11 Aug 2020

China's Military Ordered "Not To Fire First Shot" In Any Stand-Off With US Forces

We want to have the moral high ground after we beat the US warmongers to a pulp. Let them fire the first shot.
By Tyler Durden: At a moment of increasingly dangerous military flexing both over Taiwan and in the South China Sea, the People's Liberation Army has reportedly been ordered “not to fire the first shot” in any potential confrontation with the United States. It suggests this emerging 'new Cold War' scenario could turn hot at any moment.
The South China Morning Post broke news of the standing military orders on Tuesday based on unnamed sources: China has told its service personnel “not to fire the first shot” as Beijing looks to de-escalate tensions with the United States in the South China Sea, it reports.
Further SCMP cites that "The sources said Beijing had ordered pilots and naval officers to exercise restraint in the increasingly frequent stand-offs with US planes and warships."
Word of the military order from Beijing constitutes perhaps the clearest evidence thus far that China envisions a likely future scenario where the two sides 'easily' stumble toward war through some kind of unplanned live-fire incident. 
This summer the US has kept up a record daily number of flights and operations over and near the contested South China Sea. As we reported previously, a Beijing-based think tank counted over 50 sorties by US military aircraft in the region in the first three weeks of last month.

“At the moment the US military is sending three to five reconnaissance aircraft each day to the South China Sea,” the South China Sea Strategic Situation Probing Initiative (SCSPI) described of July flyovers. 
This prompted China’s Defense Minister Wei Fenghe and his US counterpart Mark Esper to hold urgent "crunch talks" — as SCMP earlier described the last Friday phone call, hoping to establish de-escalation procedures in the case of an active event, particularly a direct military hotline.

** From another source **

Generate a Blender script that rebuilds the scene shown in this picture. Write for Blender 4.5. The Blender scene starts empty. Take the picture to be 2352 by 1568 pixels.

It could be that Beijing apparently making public it has a military policy of 'don't shoot first' is a good faith gesture aimed at encouraging Washington to find quick agreement on a high level military deconfliction communications channel.
Wei specifically warned Esper of the Pentagon's "dangerous moves" in the region and further “expressed China’s principled position on the South China Sea, Taiwan, and the US's ‘stigmatisation’ of China, asking the US to stop its wrong words and deeds, strengthen maritime risk management and control, avoid dangerous actions that may heat up the situation, and maintain regional peace and stability,” state-run Xinhua said.